(Scripts that build scenes)
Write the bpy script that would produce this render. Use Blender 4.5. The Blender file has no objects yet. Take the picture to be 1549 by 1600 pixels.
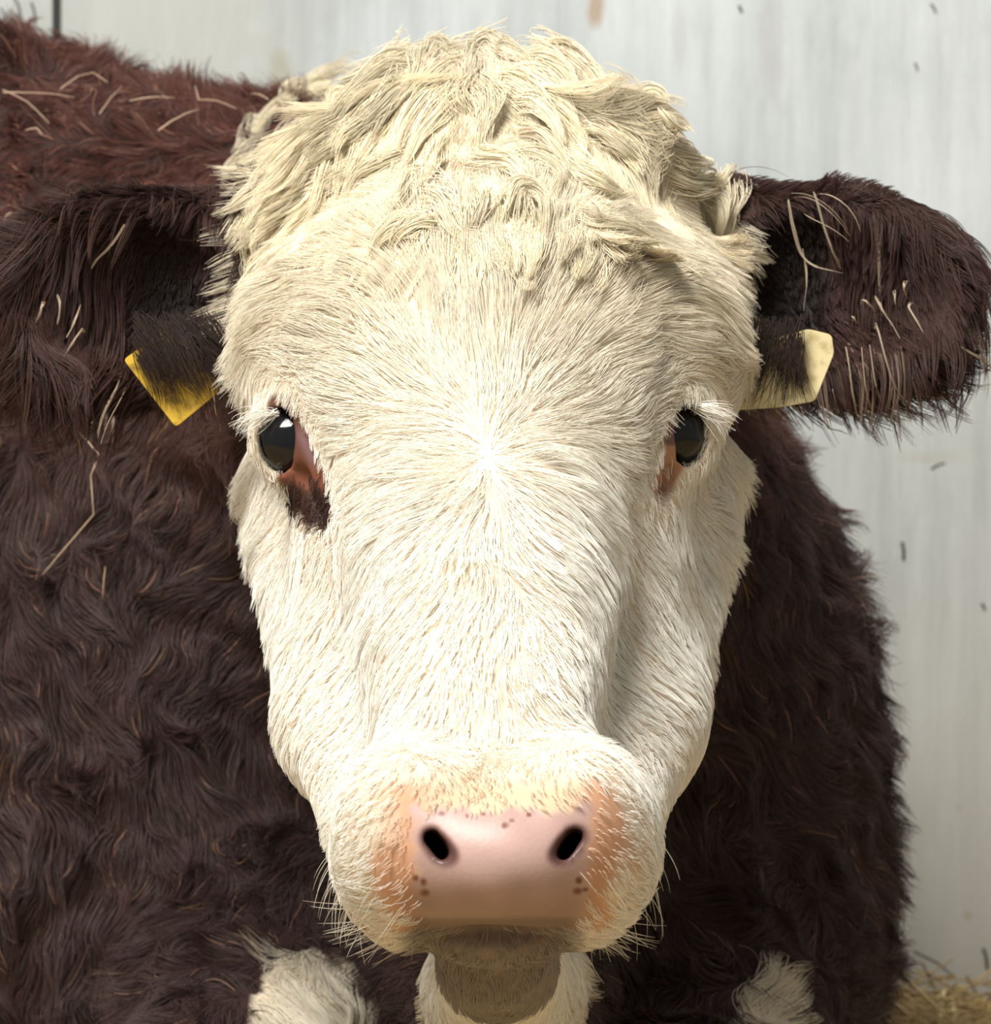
import bpy, bmesh, math
import numpy as np
from mathutils import Vector, Matrix
from mathutils.kdtree import KDTree

HAIR = True
rng = np.random.default_rng(7)
SC = bpy.context.scene
COL = SC.collection

# ------------------------------------------------------------------ camera, world, light, exposure
CAM_Z, FPX = 0.68, 6600.0
cam_d = bpy.data.cameras.new('camera')
cam = bpy.data.objects.new('camera', cam_d); COL.objects.link(cam)
cam.location = (0, 0, CAM_Z); cam.rotation_euler = (math.pi / 2, 0, 0)
cam_d.sensor_fit = 'VERTICAL'; cam_d.sensor_height = 24.0
cam_d.lens = FPX / 1600 * 24.0
cam_d.shift_y = -0.25                      # the horizon lies above the middle of the frame
cam_d.clip_start = 0.05
cam_d.dof.use_dof = True; cam_d.dof.focus_distance = 2.12; cam_d.dof.aperture_fstop = 14.0
SC.camera = cam

world = bpy.data.worlds.new('barn_daylight'); SC.world = world
world.use_nodes = True
bg = world.node_tree.nodes['Background']
bg.inputs[0].default_value = (1.0, 0.96, 0.87, 1); bg.inputs[1].default_value = 0.34

ld = bpy.data.lights.new('barn_door_daylight', 'AREA')
ld.shape = 'RECTANGLE'; ld.size = 1.4; ld.size_y = 1.4; ld.energy = 264; ld.color = (1.0, 0.965, 0.90)
lamp = bpy.data.objects.new('barn_door_daylight', ld); COL.objects.link(lamp)
lamp.location = (-1.10, 0.48, 3.40)
lamp.rotation_euler = (Vector((0.0, 2.3, 0.55)) - lamp.location).to_track_quat('-Z', 'Y').to_euler()

SC.view_settings.view_transform = 'Standard'
SC.view_settings.look = 'None'
SC.view_settings.exposure = 0.0
SC.view_settings.gamma = 1.0
SC.view_settings.use_curve_mapping = False
SC.cycles.max_bounces = 5
SC.cycles.diffuse_bounces = 3
SC.cycles.transparent_max_bounces = 8

# ------------------------------------------------------------------ helpers
def P(px, py, D):
    """world point seen at photo pixel (px, py) at depth D"""
    return np.array([(px - 774.5) * D / FPX, D, CAM_Z - (py - 400.0) * D / FPX])

def proj(p):
    return 774.5 + p[:, 0] / p[:, 1] * FPX, 400.0 + (CAM_Z - p[:, 2]) / p[:, 1] * FPX

def sstep(x, a, b):
    t = np.clip((x - a) / (b - a), 0, 1)
    return t * t * (3 - 2 * t)

def tag(o, label=None, cat=None, group=None, kind=None):
    if label: o['label'] = label
    if cat: o['category'] = cat
    if group: o['group'] = group
    if kind: o['kind'] = kind
    return o

def mat(name, color=(0.5, 0.5, 0.5), rough=0.6, spec=0.4):
    m = bpy.data.materials.new(name); m.use_nodes = True
    b = m.node_tree.nodes['Principled BSDF']
    b.inputs['Base Color'].default_value = (*color, 1)
    b.inputs['Roughness'].default_value = rough
    b.inputs['Specular IOR Level'].default_value = spec
    return m, m.node_tree.nodes, m.node_tree.links, b

def mesh_obj(name, verts, faces, material, parent=None, smooth=True):
    me = bpy.data.meshes.new(name)
    me.from_pydata([tuple(map(float, v)) for v in verts], [], [tuple(map(int, f)) for f in faces])
    me.update()
    if smooth:
        me.polygons.foreach_set('use_smooth', [True] * len(me.polygons))
    me.materials.append(material)
    o = bpy.data.objects.new(name, me); COL.objects.link(o)
    if parent: o.parent = parent
    return o

def bm_obj(name, bm, material, parent=None, smooth=False):
    me = bpy.data.meshes.new(name); bm.to_mesh(me); bm.free()
    if smooth:
        me.polygons.foreach_set('use_smooth', [True] * len(me.polygons))
    me.materials.append(material)
    o = bpy.data.objects.new(name, me); COL.objects.link(o)
    if parent: o.parent = parent
    return o

def box_bm(x0, x1, y0, y1, z0, z1, bevel=0.0):
    bm = bmesh.new()
    bmesh.ops.create_cube(bm, size=1)
    for v in bm.verts:
        v.co = Vector(((x0 + x1) / 2 + v.co.x * (x1 - x0), (y0 + y1) / 2 + v.co.y * (y1 - y0), (z0 + z1) / 2 + v.co.z * (z1 - z0)))
    if bevel:
        bmesh.ops.bevel(bm, geom=bm.edges[:], offset=bevel, segments=2, affect='EDGES')
    return bm

_nw = rng.normal(size=(8, 3, 3)); _np = rng.uniform(0, 6.28, size=(8, 3))
def vnoise(p, scale):
    """smooth vector noise, about unit size"""
    out = np.zeros_like(p)
    for k in range(8):
        out += np.sin(p @ (_nw[k] * scale) + _np[k])
    return out / 2.2

def unit(v):
    return v / np.maximum(np.linalg.norm(v, axis=-1, keepdims=True), 1e-9)

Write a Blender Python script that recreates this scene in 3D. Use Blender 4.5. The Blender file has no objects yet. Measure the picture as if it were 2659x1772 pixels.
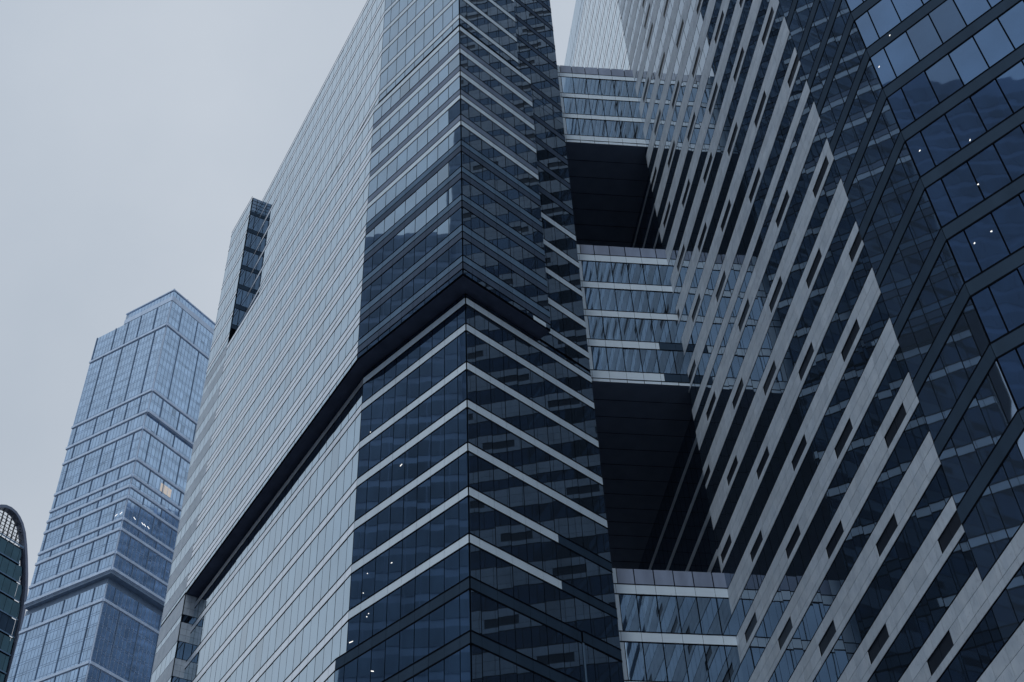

__What you need to do__. Quote every record above exactly, leaving out the pictures.

__Exercise solution__.
Write the bpy script that would produce this render. Use Blender 4.5. The Blender file has no objects yet. Take the picture to be 1549 by 1600 pixels.
import bpy, bmesh, math
import numpy as np
from mathutils import Vector, Matrix
from mathutils.kdtree import KDTree

HAIR = True
rng = np.random.default_rng(7)
SC = bpy.context.scene
COL = SC.collection

# ------------------------------------------------------------------ camera, world, light, exposure
CAM_Z, FPX = 0.68, 6600.0
cam_d = bpy.data.cameras.new('camera')
cam = bpy.data.objects.new('camera', cam_d); COL.objects.link(cam)
cam.location = (0, 0, CAM_Z); cam.rotation_euler = (math.pi / 2, 0, 0)
cam_d.sensor_fit = 'VERTICAL'; cam_d.sensor_height = 24.0
cam_d.lens = FPX / 1600 * 24.0
cam_d.shift_y = -0.25                      # the horizon lies above the middle of the frame
cam_d.clip_start = 0.05
cam_d.dof.use_dof = True; cam_d.dof.focus_distance = 2.12; cam_d.dof.aperture_fstop = 14.0
SC.camera = cam

world = bpy.data.worlds.new('barn_daylight'); SC.world = world
world.use_nodes = True
bg = world.node_tree.nodes['Background']
bg.inputs[0].default_value = (1.0, 0.96, 0.87, 1); bg.inputs[1].default_value = 0.34

ld = bpy.data.lights.new('barn_door_daylight', 'AREA')
ld.shape = 'RECTANGLE'; ld.size = 1.4; ld.size_y = 1.4; ld.energy = 264; ld.color = (1.0, 0.965, 0.90)
lamp = bpy.data.objects.new('barn_door_daylight', ld); COL.objects.link(lamp)
lamp.location = (-1.10, 0.48, 3.40)
lamp.rotation_euler = (Vector((0.0, 2.3, 0.55)) - lamp.location).to_track_quat('-Z', 'Y').to_euler()

SC.view_settings.view_transform = 'Standard'
SC.view_settings.look = 'None'
SC.view_settings.exposure = 0.0
SC.view_settings.gamma = 1.0
SC.view_settings.use_curve_mapping = False
SC.cycles.max_bounces = 5
SC.cycles.diffuse_bounces = 3
SC.cycles.transparent_max_bounces = 8

# ------------------------------------------------------------------ helpers
def P(px, py, D):
    """world point seen at photo pixel (px, py) at depth D"""
    return np.array([(px - 774.5) * D / FPX, D, CAM_Z - (py - 400.0) * D / FPX])

def proj(p):
    return 774.5 + p[:, 0] / p[:, 1] * FPX, 400.0 + (CAM_Z - p[:, 2]) / p[:, 1] * FPX

def sstep(x, a, b):
    t = np.clip((x - a) / (b - a), 0, 1)
    return t * t * (3 - 2 * t)

def tag(o, label=None, cat=None, group=None, kind=None):
    if label: o['label'] = label
    if cat: o['category'] = cat
    if group: o['group'] = group
    if kind: o['kind'] = kind
    return o

def mat(name, color=(0.5, 0.5, 0.5), rough=0.6, spec=0.4):
    m = bpy.data.materials.new(name); m.use_nodes = True
    b = m.node_tree.nodes['Principled BSDF']
    b.inputs['Base Color'].default_value = (*color, 1)
    b.inputs['Roughness'].default_value = rough
    b.inputs['Specular IOR Level'].default_value = spec
    return m, m.node_tree.nodes, m.node_tree.links, b

def mesh_obj(name, verts, faces, material, parent=None, smooth=True):
    me = bpy.data.meshes.new(name)
    me.from_pydata([tuple(map(float, v)) for v in verts], [], [tuple(map(int, f)) for f in faces])
    me.update()
    if smooth:
        me.polygons.foreach_set('use_smooth', [True] * len(me.polygons))
    me.materials.append(material)
    o = bpy.data.objects.new(name, me); COL.objects.link(o)
    if parent: o.parent = parent
    return o

def bm_obj(name, bm, material, parent=None, smooth=False):
    me = bpy.data.meshes.new(name); bm.to_mesh(me); bm.free()
    if smooth:
        me.polygons.foreach_set('use_smooth', [True] * len(me.polygons))
    me.materials.append(material)
    o = bpy.data.objects.new(name, me); COL.objects.link(o)
    if parent: o.parent = parent
    return o

def box_bm(x0, x1, y0, y1, z0, z1, bevel=0.0):
    bm = bmesh.new()
    bmesh.ops.create_cube(bm, size=1)
    for v in bm.verts:
        v.co = Vector(((x0 + x1) / 2 + v.co.x * (x1 - x0), (y0 + y1) / 2 + v.co.y * (y1 - y0), (z0 + z1) / 2 + v.co.z * (z1 - z0)))
    if bevel:
        bmesh.ops.bevel(bm, geom=bm.edges[:], offset=bevel, segments=2, affect='EDGES')
    return bm

_nw = rng.normal(size=(8, 3, 3)); _np = rng.uniform(0, 6.28, size=(8, 3))
def vnoise(p, scale):
    """smooth vector noise, about unit size"""
    out = np.zeros_like(p)
    for k in range(8):
        out += np.sin(p @ (_nw[k] * scale) + _np[k])
    return out / 2.2

def unit(v):
    return v / np.maximum(np.linalg.norm(v, axis=-1, keepdims=True), 1e-9)

Write a Blender Python script that recreates this scene in 3D. Use Blender 4.5. The Blender file has no objects yet. Measure the picture as if it were 2659x1772 pixels.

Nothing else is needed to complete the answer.